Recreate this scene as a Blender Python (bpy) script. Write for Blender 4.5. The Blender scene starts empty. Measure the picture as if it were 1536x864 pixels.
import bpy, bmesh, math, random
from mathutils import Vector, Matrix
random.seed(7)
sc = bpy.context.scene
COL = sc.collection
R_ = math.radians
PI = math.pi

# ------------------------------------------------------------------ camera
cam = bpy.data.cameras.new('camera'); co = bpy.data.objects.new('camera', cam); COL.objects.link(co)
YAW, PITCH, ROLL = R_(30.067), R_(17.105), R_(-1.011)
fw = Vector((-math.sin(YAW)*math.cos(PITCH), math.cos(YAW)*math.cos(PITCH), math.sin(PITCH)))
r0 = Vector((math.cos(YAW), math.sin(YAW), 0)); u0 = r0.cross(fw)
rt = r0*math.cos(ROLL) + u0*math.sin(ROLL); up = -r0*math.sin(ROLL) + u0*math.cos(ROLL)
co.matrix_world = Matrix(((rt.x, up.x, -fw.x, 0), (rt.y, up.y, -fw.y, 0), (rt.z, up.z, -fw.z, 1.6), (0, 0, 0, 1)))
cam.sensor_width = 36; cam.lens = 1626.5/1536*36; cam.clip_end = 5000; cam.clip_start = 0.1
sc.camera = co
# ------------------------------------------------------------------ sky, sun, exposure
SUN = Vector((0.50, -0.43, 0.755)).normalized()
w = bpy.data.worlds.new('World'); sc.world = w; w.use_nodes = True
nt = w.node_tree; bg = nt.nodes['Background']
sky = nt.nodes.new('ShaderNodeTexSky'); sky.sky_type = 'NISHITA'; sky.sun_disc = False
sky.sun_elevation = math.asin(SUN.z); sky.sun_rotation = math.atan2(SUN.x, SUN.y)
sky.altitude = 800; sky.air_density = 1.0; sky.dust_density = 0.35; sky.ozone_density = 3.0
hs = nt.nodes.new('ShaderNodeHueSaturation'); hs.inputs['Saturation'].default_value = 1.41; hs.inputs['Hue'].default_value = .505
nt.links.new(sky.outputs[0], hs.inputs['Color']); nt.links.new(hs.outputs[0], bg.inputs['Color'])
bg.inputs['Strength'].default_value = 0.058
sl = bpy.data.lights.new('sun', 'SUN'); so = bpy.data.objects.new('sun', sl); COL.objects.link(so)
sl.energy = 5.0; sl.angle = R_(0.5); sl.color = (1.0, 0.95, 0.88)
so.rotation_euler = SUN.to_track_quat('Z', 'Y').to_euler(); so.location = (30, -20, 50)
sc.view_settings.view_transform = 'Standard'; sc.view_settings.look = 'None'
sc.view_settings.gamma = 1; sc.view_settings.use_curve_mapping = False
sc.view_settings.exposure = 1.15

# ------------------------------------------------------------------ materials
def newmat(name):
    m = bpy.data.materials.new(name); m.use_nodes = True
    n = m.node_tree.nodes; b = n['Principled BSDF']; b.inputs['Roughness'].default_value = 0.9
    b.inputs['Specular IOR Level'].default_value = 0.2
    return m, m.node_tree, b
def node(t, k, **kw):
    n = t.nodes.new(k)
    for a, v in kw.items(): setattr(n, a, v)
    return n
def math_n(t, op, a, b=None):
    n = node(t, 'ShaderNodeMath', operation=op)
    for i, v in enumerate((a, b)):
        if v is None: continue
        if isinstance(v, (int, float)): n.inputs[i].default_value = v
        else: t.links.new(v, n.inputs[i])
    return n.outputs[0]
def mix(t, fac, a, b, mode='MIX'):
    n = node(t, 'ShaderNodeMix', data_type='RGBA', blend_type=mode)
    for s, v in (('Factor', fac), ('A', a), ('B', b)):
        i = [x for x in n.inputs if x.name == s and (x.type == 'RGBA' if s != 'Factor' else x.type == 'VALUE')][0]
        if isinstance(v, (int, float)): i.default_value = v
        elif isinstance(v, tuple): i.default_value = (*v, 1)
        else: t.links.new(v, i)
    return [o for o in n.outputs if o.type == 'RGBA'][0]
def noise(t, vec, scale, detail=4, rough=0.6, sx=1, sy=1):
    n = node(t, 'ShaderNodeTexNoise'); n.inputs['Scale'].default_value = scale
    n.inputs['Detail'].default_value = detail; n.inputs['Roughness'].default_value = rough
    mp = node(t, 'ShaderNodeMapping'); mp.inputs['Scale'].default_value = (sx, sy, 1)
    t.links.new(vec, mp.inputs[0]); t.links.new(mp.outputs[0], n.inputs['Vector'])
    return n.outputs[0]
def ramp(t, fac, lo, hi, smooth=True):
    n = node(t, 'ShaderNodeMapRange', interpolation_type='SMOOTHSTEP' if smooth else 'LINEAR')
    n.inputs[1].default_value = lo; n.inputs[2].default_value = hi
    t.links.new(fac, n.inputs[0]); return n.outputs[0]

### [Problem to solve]
Return all of the data word for word.

### [In response]
Recreate this scene as a Blender Python (bpy) script. Write for Blender 4.5. The Blender scene starts empty. Measure the picture as if it were 1536x864 pixels.
import bpy, bmesh, math, random
from mathutils import Vector, Matrix
random.seed(7)
sc = bpy.context.scene
COL = sc.collection
R_ = math.radians
PI = math.pi

# ------------------------------------------------------------------ camera
cam = bpy.data.cameras.new('camera'); co = bpy.data.objects.new('camera', cam); COL.objects.link(co)
YAW, PITCH, ROLL = R_(30.067), R_(17.105), R_(-1.011)
fw = Vector((-math.sin(YAW)*math.cos(PITCH), math.cos(YAW)*math.cos(PITCH), math.sin(PITCH)))
r0 = Vector((math.cos(YAW), math.sin(YAW), 0)); u0 = r0.cross(fw)
rt = r0*math.cos(ROLL) + u0*math.sin(ROLL); up = -r0*math.sin(ROLL) + u0*math.cos(ROLL)
co.matrix_world = Matrix(((rt.x, up.x, -fw.x, 0), (rt.y, up.y, -fw.y, 0), (rt.z, up.z, -fw.z, 1.6), (0, 0, 0, 1)))
cam.sensor_width = 36; cam.lens = 1626.5/1536*36; cam.clip_end = 5000; cam.clip_start = 0.1
sc.camera = co
# ------------------------------------------------------------------ sky, sun, exposure
SUN = Vector((0.50, -0.43, 0.755)).normalized()
w = bpy.data.worlds.new('World'); sc.world = w; w.use_nodes = True
nt = w.node_tree; bg = nt.nodes['Background']
sky = nt.nodes.new('ShaderNodeTexSky'); sky.sky_type = 'NISHITA'; sky.sun_disc = False
sky.sun_elevation = math.asin(SUN.z); sky.sun_rotation = math.atan2(SUN.x, SUN.y)
sky.altitude = 800; sky.air_density = 1.0; sky.dust_density = 0.35; sky.ozone_density = 3.0
hs = nt.nodes.new('ShaderNodeHueSaturation'); hs.inputs['Saturation'].default_value = 1.41; hs.inputs['Hue'].default_value = .505
nt.links.new(sky.outputs[0], hs.inputs['Color']); nt.links.new(hs.outputs[0], bg.inputs['Color'])
bg.inputs['Strength'].default_value = 0.058
sl = bpy.data.lights.new('sun', 'SUN'); so = bpy.data.objects.new('sun', sl); COL.objects.link(so)
sl.energy = 5.0; sl.angle = R_(0.5); sl.color = (1.0, 0.95, 0.88)
so.rotation_euler = SUN.to_track_quat('Z', 'Y').to_euler(); so.location = (30, -20, 50)
sc.view_settings.view_transform = 'Standard'; sc.view_settings.look = 'None'
sc.view_settings.gamma = 1; sc.view_settings.use_curve_mapping = False
sc.view_settings.exposure = 1.15

# ------------------------------------------------------------------ materials
def newmat(name):
    m = bpy.data.materials.new(name); m.use_nodes = True
    n = m.node_tree.nodes; b = n['Principled BSDF']; b.inputs['Roughness'].default_value = 0.9
    b.inputs['Specular IOR Level'].default_value = 0.2
    return m, m.node_tree, b
def node(t, k, **kw):
    n = t.nodes.new(k)
    for a, v in kw.items(): setattr(n, a, v)
    return n
def math_n(t, op, a, b=None):
    n = node(t, 'ShaderNodeMath', operation=op)
    for i, v in enumerate((a, b)):
        if v is None: continue
        if isinstance(v, (int, float)): n.inputs[i].default_value = v
        else: t.links.new(v, n.inputs[i])
    return n.outputs[0]
def mix(t, fac, a, b, mode='MIX'):
    n = node(t, 'ShaderNodeMix', data_type='RGBA', blend_type=mode)
    for s, v in (('Factor', fac), ('A', a), ('B', b)):
        i = [x for x in n.inputs if x.name == s and (x.type == 'RGBA' if s != 'Factor' else x.type == 'VALUE')][0]
        if isinstance(v, (int, float)): i.default_value = v
        elif isinstance(v, tuple): i.default_value = (*v, 1)
        else: t.links.new(v, i)
    return [o for o in n.outputs if o.type == 'RGBA'][0]
def noise(t, vec, scale, detail=4, rough=0.6, sx=1, sy=1):
    n = node(t, 'ShaderNodeTexNoise'); n.inputs['Scale'].default_value = scale
    n.inputs['Detail'].default_value = detail; n.inputs['Roughness'].default_value = rough
    mp = node(t, 'ShaderNodeMapping'); mp.inputs['Scale'].default_value = (sx, sy, 1)
    t.links.new(vec, mp.inputs[0]); t.links.new(mp.outputs[0], n.inputs['Vector'])
    return n.outputs[0]
def ramp(t, fac, lo, hi, smooth=True):
    n = node(t, 'ShaderNodeMapRange', interpolation_type='SMOOTHSTEP' if smooth else 'LINEAR')
    n.inputs[1].default_value = lo; n.inputs[2].default_value = hi
    t.links.new(fac, n.inputs[0]); return n.outputs[0]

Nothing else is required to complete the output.